### Challenge
All the data must come back unchanged, except that pictures are left out.
begin Records shown
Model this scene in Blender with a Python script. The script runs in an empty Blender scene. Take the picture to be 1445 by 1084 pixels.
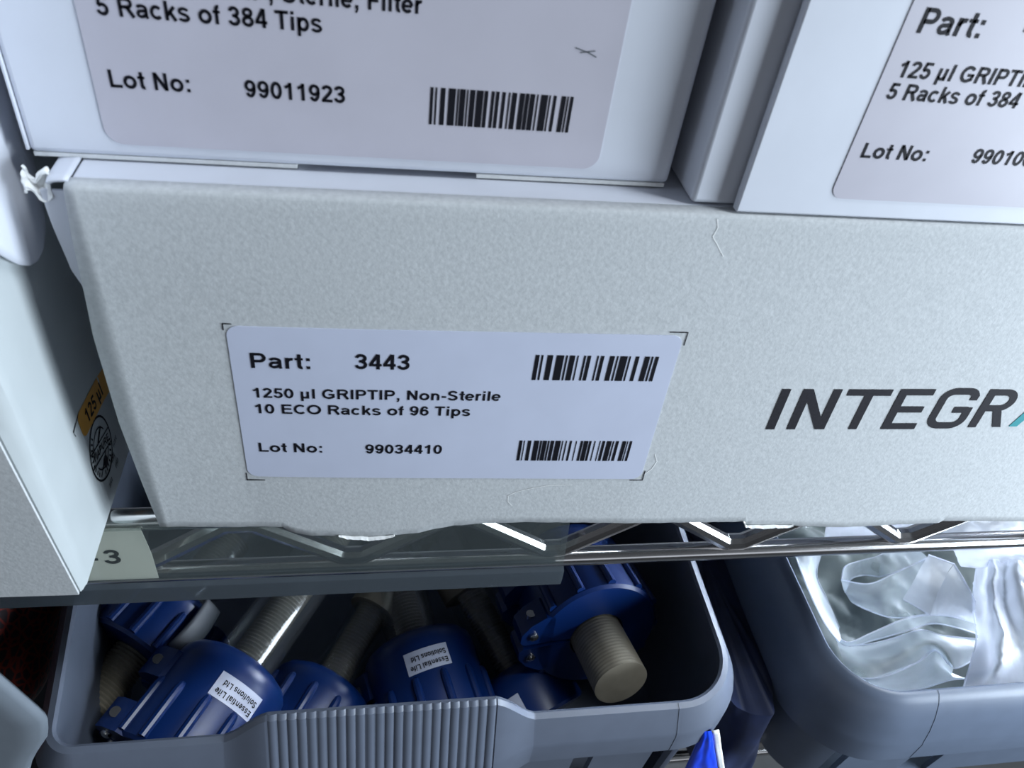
import bpy, bmesh, math, random
from mathutils import Vector, Matrix, noise

S = bpy.context.scene
COL = S.collection
SHELF = 1.05                      # height of the upper shelf in metres; all lengths below are millimetres from there
def W(p): return Vector((p[0]/1000, p[1]/1000, SHELF + p[2]/1000))

# ------------------------------------------------------------------ camera, light, exposure
RIGHT, DOWN, FWD = [(0.984416, -0.129211, 0.119291), (0.00241, -0.668363, -0.743831), (0.175841, 0.732527, -0.657635)]
cd = bpy.data.cameras.new('camera'); cam = bpy.data.objects.new('camera', cd); COL.objects.link(cam)
cd.sensor_fit = 'HORIZONTAL'; cd.sensor_width = 36; cd.lens = 1100/1445*36
cd.clip_start = 0.004; cd.clip_end = 50
cam.matrix_world = Matrix(((RIGHT[0], -DOWN[0], -FWD[0], 0), (RIGHT[1], -DOWN[1], -FWD[1], 0), (RIGHT[2], -DOWN[2], -FWD[2], 0), (0, 0, 0, 1)))
cam.location = W((0, -134, 173.3))
cd.dof.use_dof = True; cd.dof.focus_distance = 0.235; cd.dof.aperture_fstop = 32
S.camera = cam

world = bpy.data.worlds.new('world'); S.world = world; world.use_nodes = True
wn = world.node_tree; wb = wn.nodes['Background']; wb.inputs[1].default_value = 1.0
# a room with pale walls and windows at eye level, a dim ceiling and a dark floor
wtc = wn.nodes.new('ShaderNodeTexCoord'); wsp = wn.nodes.new('ShaderNodeSeparateXYZ'); wn.links.new(wtc.outputs['Generated'], wsp.inputs[0])
wr = wn.nodes.new('ShaderNodeValToRGB'); wm = wn.nodes.new('ShaderNodeMapRange'); wm.inputs['From Min'].default_value = -1
wn.links.new(wsp.outputs['Z'], wm.inputs[0]); wn.links.new(wm.outputs[0], wr.inputs[0]); wn.links.new(wr.outputs[0], wb.inputs[0])
for k, (pos, c_) in enumerate(((.44, .02), (.49, .42), (.55, .42), (.62, .05), (.90, .03))):
    e = wr.color_ramp.elements[k] if k < 2 else wr.color_ramp.elements.new(pos)
    e.position = pos; e.color = (c_*.90, c_*.96, c_*1.06, 1)

def area(name, loc, target, sx, sy, power, color):
    l = bpy.data.lights.new(name, 'AREA'); l.shape = 'RECTANGLE'; l.size = sx; l.size_y = sy; l.energy = power; l.color = color
    o = bpy.data.objects.new(name, l); COL.objects.link(o); o.location = loc
    o.rotation_euler = (Vector(target) - Vector(loc)).to_track_quat('-Z', 'Y').to_euler()
    return o
area('ceiling_lamp', (.95, -.33, 2.75), (.05, .0, 1.05), .25, .9, 16, (.84, .92, 1))
area('window_daylight', (.57, -.22, 1.10), (.05, 0, 1.09), .34, .26, 3.9, (.77, .885, 1))
side = area('bag_fill_lamp', (.78, .30, 1.10), (.34, .04, .97), .3, .3, .75, (.74, .84, 1)); side.data.spread = math.radians(26)  # added fill lamp, its narrow beam brightens the bags in the right bin
S.view_settings.view_transform = 'Standard'; S.view_settings.look = 'None'
S.view_settings.exposure = 0.70; S.view_settings.gamma = 1; S.view_settings.use_curve_mapping = False

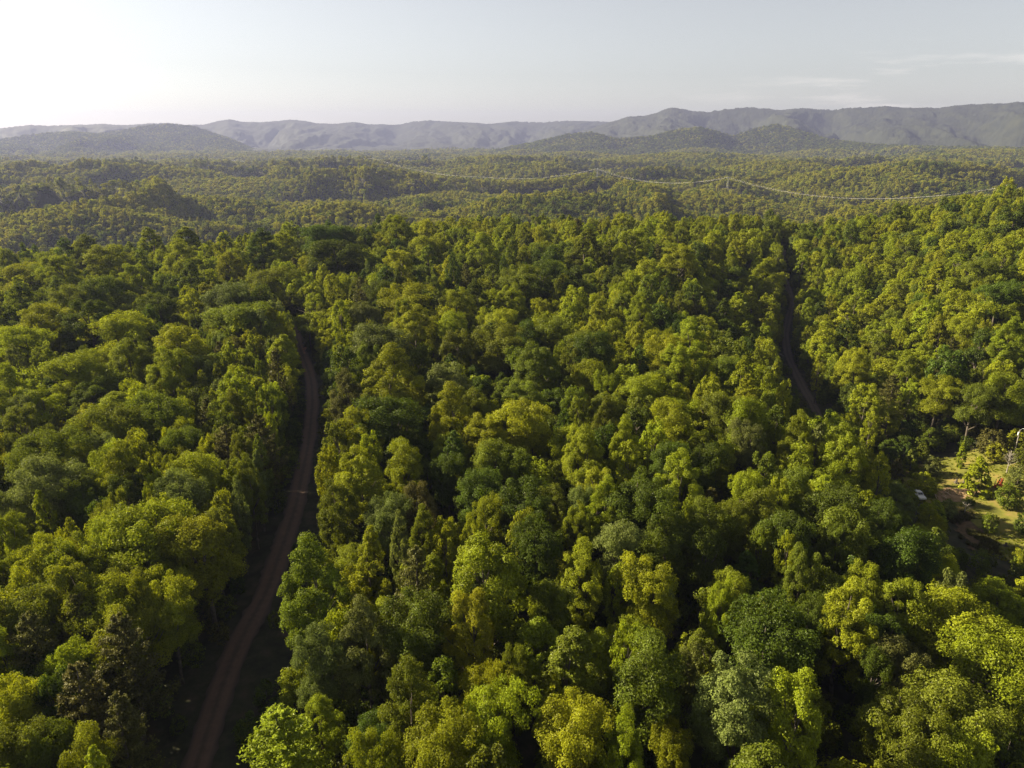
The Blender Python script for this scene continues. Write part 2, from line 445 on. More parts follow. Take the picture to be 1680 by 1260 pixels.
# ------------------------------------------------------------------ roads and clearing
def smooth_path(p, n=160):
    p = np.asarray(p, float)
    t = np.concatenate(([0], np.cumsum(np.linalg.norm(np.diff(p, axis=0), axis=1))))
    tt = np.linspace(0, t[-1], n)
    q = np.stack([np.interp(tt, t, p[:, i]) for i in range(2)], -1)
    for _ in range(14): q[1:-1] = 0.25 * q[:-2] + 0.5 * q[1:-1] + 0.25 * q[2:]
    return q
def strip(name, path, width, lift, mat, label, edge=0.35):
    d = np.gradient(path, axis=0); d /= np.linalg.norm(d, axis=1)[:, None]
    nrm = np.stack((d[:, 1], -d[:, 0]), -1)
    k = 9
    s = np.linspace(-1, 1, k)
    wv = width / 2 * (1 + edge * vnoise(np.arange(len(path)) / 7.0, 0.3) * 0.4)
    P = path[:, None, :] + nrm[:, None, :] * (s[None, :, None] * wv[:, None, None])
    P[:, 0] += nrm * 0.16 * rng.normal(size=(len(path), 1)); P[:, -1] += nrm * 0.16 * rng.normal(size=(len(path), 1))
    z = h(P[..., 0], P[..., 1]) + lift
    z = z + 0.07 * (1 - np.abs(s))[None, :] - 0.06 * np.exp(-((np.abs(s) - 0.45) / 0.14) ** 2)[None, :]
    Vv = np.dstack((P, z)).reshape(-1, 3)
    i = (np.arange(len(path) - 1)[:, None] * k + np.arange(k - 1)[None, :])
    Qq = np.stack((i, i + 1, i + k + 1, i + k), -1).reshape(-1, 4)
    me = mesh_np(name, Vv, [Qq], mat, smooth=True, attr=np.tile(np.abs(s), len(path)))
    return link(name, me, kind='structure', label=label)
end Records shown
### Exercise result
Model this scene in Blender with a Python script. The script runs in an empty Blender scene. Take the picture to be 1445 by 1084 pixels.
import bpy, bmesh, math, random
from mathutils import Vector, Matrix, noise

S = bpy.context.scene
COL = S.collection
SHELF = 1.05                      # height of the upper shelf in metres; all lengths below are millimetres from there
def W(p): return Vector((p[0]/1000, p[1]/1000, SHELF + p[2]/1000))

# ------------------------------------------------------------------ camera, light, exposure
RIGHT, DOWN, FWD = [(0.984416, -0.129211, 0.119291), (0.00241, -0.668363, -0.743831), (0.175841, 0.732527, -0.657635)]
cd = bpy.data.cameras.new('camera'); cam = bpy.data.objects.new('camera', cd); COL.objects.link(cam)
cd.sensor_fit = 'HORIZONTAL'; cd.sensor_width = 36; cd.lens = 1100/1445*36
cd.clip_start = 0.004; cd.clip_end = 50
cam.matrix_world = Matrix(((RIGHT[0], -DOWN[0], -FWD[0], 0), (RIGHT[1], -DOWN[1], -FWD[1], 0), (RIGHT[2], -DOWN[2], -FWD[2], 0), (0, 0, 0, 1)))
cam.location = W((0, -134, 173.3))
cd.dof.use_dof = True; cd.dof.focus_distance = 0.235; cd.dof.aperture_fstop = 32
S.camera = cam

world = bpy.data.worlds.new('world'); S.world = world; world.use_nodes = True
wn = world.node_tree; wb = wn.nodes['Background']; wb.inputs[1].default_value = 1.0
# a room with pale walls and windows at eye level, a dim ceiling and a dark floor
wtc = wn.nodes.new('ShaderNodeTexCoord'); wsp = wn.nodes.new('ShaderNodeSeparateXYZ'); wn.links.new(wtc.outputs['Generated'], wsp.inputs[0])
wr = wn.nodes.new('ShaderNodeValToRGB'); wm = wn.nodes.new('ShaderNodeMapRange'); wm.inputs['From Min'].default_value = -1
wn.links.new(wsp.outputs['Z'], wm.inputs[0]); wn.links.new(wm.outputs[0], wr.inputs[0]); wn.links.new(wr.outputs[0], wb.inputs[0])
for k, (pos, c_) in enumerate(((.44, .02), (.49, .42), (.55, .42), (.62, .05), (.90, .03))):
    e = wr.color_ramp.elements[k] if k < 2 else wr.color_ramp.elements.new(pos)
    e.position = pos; e.color = (c_*.90, c_*.96, c_*1.06, 1)

def area(name, loc, target, sx, sy, power, color):
    l = bpy.data.lights.new(name, 'AREA'); l.shape = 'RECTANGLE'; l.size = sx; l.size_y = sy; l.energy = power; l.color = color
    o = bpy.data.objects.new(name, l); COL.objects.link(o); o.location = loc
    o.rotation_euler = (Vector(target) - Vector(loc)).to_track_quat('-Z', 'Y').to_euler()
    return o
area('ceiling_lamp', (.95, -.33, 2.75), (.05, .0, 1.05), .25, .9, 16, (.84, .92, 1))
area('window_daylight', (.57, -.22, 1.10), (.05, 0, 1.09), .34, .26, 3.9, (.77, .885, 1))
side = area('bag_fill_lamp', (.78, .30, 1.10), (.34, .04, .97), .3, .3, .75, (.74, .84, 1)); side.data.spread = math.radians(26)  # added fill lamp, its narrow beam brightens the bags in the right bin
S.view_settings.view_transform = 'Standard'; S.view_settings.look = 'None'
S.view_settings.exposure = 0.70; S.view_settings.gamma = 1; S.view_settings.use_curve_mapping = False

The Blender Python script for this scene continues. Write part 2, from line 445 on. More parts follow. Take the picture to be 1680 by 1260 pixels.
# ------------------------------------------------------------------ roads and clearing
def smooth_path(p, n=160):
    p = np.asarray(p, float)
    t = np.concatenate(([0], np.cumsum(np.linalg.norm(np.diff(p, axis=0), axis=1))))
    tt = np.linspace(0, t[-1], n)
    q = np.stack([np.interp(tt, t, p[:, i]) for i in range(2)], -1)
    for _ in range(14): q[1:-1] = 0.25 * q[:-2] + 0.5 * q[1:-1] + 0.25 * q[2:]
    return q
def strip(name, path, width, lift, mat, label, edge=0.35):
    d = np.gradient(path, axis=0); d /= np.linalg.norm(d, axis=1)[:, None]
    nrm = np.stack((d[:, 1], -d[:, 0]), -1)
    k = 9
    s = np.linspace(-1, 1, k)
    wv = width / 2 * (1 + edge * vnoise(np.arange(len(path)) / 7.0, 0.3) * 0.4)
    P = path[:, None, :] + nrm[:, None, :] * (s[None, :, None] * wv[:, None, None])
    P[:, 0] += nrm * 0.16 * rng.normal(size=(len(path), 1)); P[:, -1] += nrm * 0.16 * rng.normal(size=(len(path), 1))
    z = h(P[..., 0], P[..., 1]) + lift
    z = z + 0.07 * (1 - np.abs(s))[None, :] - 0.06 * np.exp(-((np.abs(s) - 0.45) / 0.14) ** 2)[None, :]
    Vv = np.dstack((P, z)).reshape(-1, 3)
    i = (np.arange(len(path) - 1)[:, None] * k + np.arange(k - 1)[None, :])
    Qq = np.stack((i, i + 1, i + k + 1, i + k), -1).reshape(-1, 4)
    me = mesh_np(name, Vv, [Qq], mat, smooth=True, attr=np.tile(np.abs(s), len(path)))
    return link(name, me, kind='structure', label=label)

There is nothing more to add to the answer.